For that matter, telescopes aren't much better equipped. You have exposure times limiting the distance at which they're useful, which isn't something you can really hand-wave away except with very, very large telescopes. Maybe possible with lighter-weight nanomaterials as collectors, I admit, but it's still going to be huge. You need to aim the telescopes at each useful arc-n of space (second, millisecond, whatever depending on aperture size) You probably want to make three big spherical ones, because every celestial body is going to provide an ever-expanding conical blindspot otherwise, particularly the sun. You need at least two looking at the same object at pretty good distances apart to reliably determine speed. Then you need to process an unimaginable amount of data compared to what we can do now, filter out artifacts, decide on the distance of any object apparently fast enough to pose a threat (we can't ignore so much as a speck of dust floating past one of the telescopes nearby), and finally filter out all of the false positives by doing it again a couple of times just to be sure it wasn't a prank.

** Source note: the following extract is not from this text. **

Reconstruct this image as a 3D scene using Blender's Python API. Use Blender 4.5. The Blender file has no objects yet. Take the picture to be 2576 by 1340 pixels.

Add to it that visible stealth (which isn't terribly difficult, we have a pigment now that
absorbs 99.9 percent visible light), and it gets even harder. It's not as hopeless for this, maybe, because we don't really know what sort of computers we'll have available at this point, but you still have the same problem of scrambling something fast enough once you do see a projectile coming.
TLDR: Space is beeg, and if anyone gets relativistic weapons, we're probably toast.